REQUIRED WORK
Copy down all of the data underneath, exactly as shown.

SUPPLIED INFORMATION

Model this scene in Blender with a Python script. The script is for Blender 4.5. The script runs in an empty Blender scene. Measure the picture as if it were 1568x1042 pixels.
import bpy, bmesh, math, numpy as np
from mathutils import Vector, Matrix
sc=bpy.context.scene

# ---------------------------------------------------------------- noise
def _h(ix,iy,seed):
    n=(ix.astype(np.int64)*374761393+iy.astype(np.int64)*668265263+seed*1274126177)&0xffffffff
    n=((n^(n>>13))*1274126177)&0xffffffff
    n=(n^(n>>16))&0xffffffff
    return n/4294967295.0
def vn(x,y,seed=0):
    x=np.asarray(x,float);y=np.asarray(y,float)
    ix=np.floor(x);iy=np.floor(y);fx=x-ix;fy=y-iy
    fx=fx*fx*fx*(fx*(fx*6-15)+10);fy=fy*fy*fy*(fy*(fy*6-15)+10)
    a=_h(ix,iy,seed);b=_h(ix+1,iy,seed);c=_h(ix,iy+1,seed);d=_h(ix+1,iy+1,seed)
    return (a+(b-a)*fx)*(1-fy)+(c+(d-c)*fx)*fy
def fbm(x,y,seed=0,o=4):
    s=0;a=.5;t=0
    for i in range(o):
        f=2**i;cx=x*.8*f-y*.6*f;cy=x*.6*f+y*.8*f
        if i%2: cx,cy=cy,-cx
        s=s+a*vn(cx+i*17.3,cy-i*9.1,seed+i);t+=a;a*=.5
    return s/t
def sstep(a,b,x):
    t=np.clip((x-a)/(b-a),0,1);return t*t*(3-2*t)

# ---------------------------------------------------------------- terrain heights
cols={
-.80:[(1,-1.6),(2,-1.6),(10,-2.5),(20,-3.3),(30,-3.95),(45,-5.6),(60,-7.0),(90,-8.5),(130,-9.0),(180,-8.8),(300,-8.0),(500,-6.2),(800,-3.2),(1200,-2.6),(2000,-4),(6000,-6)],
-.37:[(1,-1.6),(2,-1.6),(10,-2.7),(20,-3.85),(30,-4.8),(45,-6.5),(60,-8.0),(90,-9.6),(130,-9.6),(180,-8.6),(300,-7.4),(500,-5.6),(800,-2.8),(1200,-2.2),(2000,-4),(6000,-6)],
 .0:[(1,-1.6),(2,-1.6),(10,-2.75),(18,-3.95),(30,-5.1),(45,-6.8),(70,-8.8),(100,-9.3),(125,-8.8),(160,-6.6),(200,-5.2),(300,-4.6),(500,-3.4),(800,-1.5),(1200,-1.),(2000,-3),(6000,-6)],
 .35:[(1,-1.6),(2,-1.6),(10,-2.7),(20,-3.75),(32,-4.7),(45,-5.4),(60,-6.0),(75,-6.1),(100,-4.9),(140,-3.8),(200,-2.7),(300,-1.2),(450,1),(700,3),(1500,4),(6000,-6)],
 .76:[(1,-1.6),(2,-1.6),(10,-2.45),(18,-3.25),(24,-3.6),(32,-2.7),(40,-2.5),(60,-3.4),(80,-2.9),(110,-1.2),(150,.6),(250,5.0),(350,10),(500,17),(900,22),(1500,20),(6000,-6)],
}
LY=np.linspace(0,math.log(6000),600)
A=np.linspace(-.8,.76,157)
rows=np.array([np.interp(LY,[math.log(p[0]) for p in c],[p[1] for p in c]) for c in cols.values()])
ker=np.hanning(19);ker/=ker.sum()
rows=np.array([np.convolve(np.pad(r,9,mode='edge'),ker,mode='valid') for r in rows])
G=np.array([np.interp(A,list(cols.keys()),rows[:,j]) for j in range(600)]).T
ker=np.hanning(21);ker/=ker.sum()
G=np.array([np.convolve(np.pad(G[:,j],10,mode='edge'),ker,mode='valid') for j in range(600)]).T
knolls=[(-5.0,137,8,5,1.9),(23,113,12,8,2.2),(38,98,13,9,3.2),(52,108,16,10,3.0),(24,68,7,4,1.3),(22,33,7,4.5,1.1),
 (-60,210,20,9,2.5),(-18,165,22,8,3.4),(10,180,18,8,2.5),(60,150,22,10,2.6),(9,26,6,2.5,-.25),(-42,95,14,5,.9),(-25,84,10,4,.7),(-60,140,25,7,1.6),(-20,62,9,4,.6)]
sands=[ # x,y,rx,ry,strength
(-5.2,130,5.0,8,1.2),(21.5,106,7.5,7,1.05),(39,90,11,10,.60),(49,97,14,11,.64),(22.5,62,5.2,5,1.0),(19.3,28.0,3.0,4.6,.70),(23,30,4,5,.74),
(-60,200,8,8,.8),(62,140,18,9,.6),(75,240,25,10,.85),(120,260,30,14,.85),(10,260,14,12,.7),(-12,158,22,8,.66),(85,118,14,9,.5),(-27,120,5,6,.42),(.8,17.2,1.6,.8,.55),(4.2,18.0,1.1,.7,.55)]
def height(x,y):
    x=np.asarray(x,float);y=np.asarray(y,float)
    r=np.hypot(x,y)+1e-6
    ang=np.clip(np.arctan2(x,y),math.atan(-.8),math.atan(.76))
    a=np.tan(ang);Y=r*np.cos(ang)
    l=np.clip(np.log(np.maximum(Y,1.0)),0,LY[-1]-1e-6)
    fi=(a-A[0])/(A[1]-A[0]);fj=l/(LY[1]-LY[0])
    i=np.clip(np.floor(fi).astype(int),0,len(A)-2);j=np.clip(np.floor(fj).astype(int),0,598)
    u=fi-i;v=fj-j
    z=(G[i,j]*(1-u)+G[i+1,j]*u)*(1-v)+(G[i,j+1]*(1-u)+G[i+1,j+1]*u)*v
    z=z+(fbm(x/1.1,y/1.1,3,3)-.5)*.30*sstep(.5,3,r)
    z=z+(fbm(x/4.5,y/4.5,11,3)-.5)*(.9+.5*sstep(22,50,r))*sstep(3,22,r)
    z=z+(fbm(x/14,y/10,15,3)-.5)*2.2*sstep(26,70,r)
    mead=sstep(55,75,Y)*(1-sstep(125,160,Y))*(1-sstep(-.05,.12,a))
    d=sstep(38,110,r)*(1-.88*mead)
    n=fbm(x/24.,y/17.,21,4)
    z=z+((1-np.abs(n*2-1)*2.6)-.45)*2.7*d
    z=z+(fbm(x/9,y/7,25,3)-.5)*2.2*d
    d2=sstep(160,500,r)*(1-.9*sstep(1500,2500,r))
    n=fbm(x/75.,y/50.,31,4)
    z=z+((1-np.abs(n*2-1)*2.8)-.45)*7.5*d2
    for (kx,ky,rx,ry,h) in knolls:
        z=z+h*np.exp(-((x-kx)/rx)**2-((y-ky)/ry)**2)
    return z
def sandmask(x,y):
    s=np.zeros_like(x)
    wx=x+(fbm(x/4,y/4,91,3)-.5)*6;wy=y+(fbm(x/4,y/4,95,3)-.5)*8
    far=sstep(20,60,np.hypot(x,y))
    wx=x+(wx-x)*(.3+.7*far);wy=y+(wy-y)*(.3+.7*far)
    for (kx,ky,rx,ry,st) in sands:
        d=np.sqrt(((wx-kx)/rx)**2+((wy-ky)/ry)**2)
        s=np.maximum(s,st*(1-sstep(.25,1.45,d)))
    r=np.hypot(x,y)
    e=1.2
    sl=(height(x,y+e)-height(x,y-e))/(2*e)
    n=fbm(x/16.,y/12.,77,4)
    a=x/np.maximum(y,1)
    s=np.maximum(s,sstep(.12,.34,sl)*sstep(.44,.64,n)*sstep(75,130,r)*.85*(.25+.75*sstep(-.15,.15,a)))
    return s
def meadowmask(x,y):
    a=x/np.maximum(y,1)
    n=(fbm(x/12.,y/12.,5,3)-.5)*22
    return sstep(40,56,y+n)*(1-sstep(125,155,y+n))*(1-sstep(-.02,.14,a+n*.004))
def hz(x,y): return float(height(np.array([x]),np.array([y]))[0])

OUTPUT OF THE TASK
Model this scene in Blender with a Python script. The script is for Blender 4.5. The script runs in an empty Blender scene. Measure the picture as if it were 1568x1042 pixels.
import bpy, bmesh, math, numpy as np
from mathutils import Vector, Matrix
sc=bpy.context.scene

# ---------------------------------------------------------------- noise
def _h(ix,iy,seed):
    n=(ix.astype(np.int64)*374761393+iy.astype(np.int64)*668265263+seed*1274126177)&0xffffffff
    n=((n^(n>>13))*1274126177)&0xffffffff
    n=(n^(n>>16))&0xffffffff
    return n/4294967295.0
def vn(x,y,seed=0):
    x=np.asarray(x,float);y=np.asarray(y,float)
    ix=np.floor(x);iy=np.floor(y);fx=x-ix;fy=y-iy
    fx=fx*fx*fx*(fx*(fx*6-15)+10);fy=fy*fy*fy*(fy*(fy*6-15)+10)
    a=_h(ix,iy,seed);b=_h(ix+1,iy,seed);c=_h(ix,iy+1,seed);d=_h(ix+1,iy+1,seed)
    return (a+(b-a)*fx)*(1-fy)+(c+(d-c)*fx)*fy
def fbm(x,y,seed=0,o=4):
    s=0;a=.5;t=0
    for i in range(o):
        f=2**i;cx=x*.8*f-y*.6*f;cy=x*.6*f+y*.8*f
        if i%2: cx,cy=cy,-cx
        s=s+a*vn(cx+i*17.3,cy-i*9.1,seed+i);t+=a;a*=.5
    return s/t
def sstep(a,b,x):
    t=np.clip((x-a)/(b-a),0,1);return t*t*(3-2*t)

# ---------------------------------------------------------------- terrain heights
cols={
-.80:[(1,-1.6),(2,-1.6),(10,-2.5),(20,-3.3),(30,-3.95),(45,-5.6),(60,-7.0),(90,-8.5),(130,-9.0),(180,-8.8),(300,-8.0),(500,-6.2),(800,-3.2),(1200,-2.6),(2000,-4),(6000,-6)],
-.37:[(1,-1.6),(2,-1.6),(10,-2.7),(20,-3.85),(30,-4.8),(45,-6.5),(60,-8.0),(90,-9.6),(130,-9.6),(180,-8.6),(300,-7.4),(500,-5.6),(800,-2.8),(1200,-2.2),(2000,-4),(6000,-6)],
 .0:[(1,-1.6),(2,-1.6),(10,-2.75),(18,-3.95),(30,-5.1),(45,-6.8),(70,-8.8),(100,-9.3),(125,-8.8),(160,-6.6),(200,-5.2),(300,-4.6),(500,-3.4),(800,-1.5),(1200,-1.),(2000,-3),(6000,-6)],
 .35:[(1,-1.6),(2,-1.6),(10,-2.7),(20,-3.75),(32,-4.7),(45,-5.4),(60,-6.0),(75,-6.1),(100,-4.9),(140,-3.8),(200,-2.7),(300,-1.2),(450,1),(700,3),(1500,4),(6000,-6)],
 .76:[(1,-1.6),(2,-1.6),(10,-2.45),(18,-3.25),(24,-3.6),(32,-2.7),(40,-2.5),(60,-3.4),(80,-2.9),(110,-1.2),(150,.6),(250,5.0),(350,10),(500,17),(900,22),(1500,20),(6000,-6)],
}
LY=np.linspace(0,math.log(6000),600)
A=np.linspace(-.8,.76,157)
rows=np.array([np.interp(LY,[math.log(p[0]) for p in c],[p[1] for p in c]) for c in cols.values()])
ker=np.hanning(19);ker/=ker.sum()
rows=np.array([np.convolve(np.pad(r,9,mode='edge'),ker,mode='valid') for r in rows])
G=np.array([np.interp(A,list(cols.keys()),rows[:,j]) for j in range(600)]).T
ker=np.hanning(21);ker/=ker.sum()
G=np.array([np.convolve(np.pad(G[:,j],10,mode='edge'),ker,mode='valid') for j in range(600)]).T
knolls=[(-5.0,137,8,5,1.9),(23,113,12,8,2.2),(38,98,13,9,3.2),(52,108,16,10,3.0),(24,68,7,4,1.3),(22,33,7,4.5,1.1),
 (-60,210,20,9,2.5),(-18,165,22,8,3.4),(10,180,18,8,2.5),(60,150,22,10,2.6),(9,26,6,2.5,-.25),(-42,95,14,5,.9),(-25,84,10,4,.7),(-60,140,25,7,1.6),(-20,62,9,4,.6)]
sands=[ # x,y,rx,ry,strength
(-5.2,130,5.0,8,1.2),(21.5,106,7.5,7,1.05),(39,90,11,10,.60),(49,97,14,11,.64),(22.5,62,5.2,5,1.0),(19.3,28.0,3.0,4.6,.70),(23,30,4,5,.74),
(-60,200,8,8,.8),(62,140,18,9,.6),(75,240,25,10,.85),(120,260,30,14,.85),(10,260,14,12,.7),(-12,158,22,8,.66),(85,118,14,9,.5),(-27,120,5,6,.42),(.8,17.2,1.6,.8,.55),(4.2,18.0,1.1,.7,.55)]
def height(x,y):
    x=np.asarray(x,float);y=np.asarray(y,float)
    r=np.hypot(x,y)+1e-6
    ang=np.clip(np.arctan2(x,y),math.atan(-.8),math.atan(.76))
    a=np.tan(ang);Y=r*np.cos(ang)
    l=np.clip(np.log(np.maximum(Y,1.0)),0,LY[-1]-1e-6)
    fi=(a-A[0])/(A[1]-A[0]);fj=l/(LY[1]-LY[0])
    i=np.clip(np.floor(fi).astype(int),0,len(A)-2);j=np.clip(np.floor(fj).astype(int),0,598)
    u=fi-i;v=fj-j
    z=(G[i,j]*(1-u)+G[i+1,j]*u)*(1-v)+(G[i,j+1]*(1-u)+G[i+1,j+1]*u)*v
    z=z+(fbm(x/1.1,y/1.1,3,3)-.5)*.30*sstep(.5,3,r)
    z=z+(fbm(x/4.5,y/4.5,11,3)-.5)*(.9+.5*sstep(22,50,r))*sstep(3,22,r)
    z=z+(fbm(x/14,y/10,15,3)-.5)*2.2*sstep(26,70,r)
    mead=sstep(55,75,Y)*(1-sstep(125,160,Y))*(1-sstep(-.05,.12,a))
    d=sstep(38,110,r)*(1-.88*mead)
    n=fbm(x/24.,y/17.,21,4)
    z=z+((1-np.abs(n*2-1)*2.6)-.45)*2.7*d
    z=z+(fbm(x/9,y/7,25,3)-.5)*2.2*d
    d2=sstep(160,500,r)*(1-.9*sstep(1500,2500,r))
    n=fbm(x/75.,y/50.,31,4)
    z=z+((1-np.abs(n*2-1)*2.8)-.45)*7.5*d2
    for (kx,ky,rx,ry,h) in knolls:
        z=z+h*np.exp(-((x-kx)/rx)**2-((y-ky)/ry)**2)
    return z
def sandmask(x,y):
    s=np.zeros_like(x)
    wx=x+(fbm(x/4,y/4,91,3)-.5)*6;wy=y+(fbm(x/4,y/4,95,3)-.5)*8
    far=sstep(20,60,np.hypot(x,y))
    wx=x+(wx-x)*(.3+.7*far);wy=y+(wy-y)*(.3+.7*far)
    for (kx,ky,rx,ry,st) in sands:
        d=np.sqrt(((wx-kx)/rx)**2+((wy-ky)/ry)**2)
        s=np.maximum(s,st*(1-sstep(.25,1.45,d)))
    r=np.hypot(x,y)
    e=1.2
    sl=(height(x,y+e)-height(x,y-e))/(2*e)
    n=fbm(x/16.,y/12.,77,4)
    a=x/np.maximum(y,1)
    s=np.maximum(s,sstep(.12,.34,sl)*sstep(.44,.64,n)*sstep(75,130,r)*.85*(.25+.75*sstep(-.15,.15,a)))
    return s
def meadowmask(x,y):
    a=x/np.maximum(y,1)
    n=(fbm(x/12.,y/12.,5,3)-.5)*22
    return sstep(40,56,y+n)*(1-sstep(125,155,y+n))*(1-sstep(-.02,.14,a+n*.004))
def hz(x,y): return float(height(np.array([x]),np.array([y]))[0])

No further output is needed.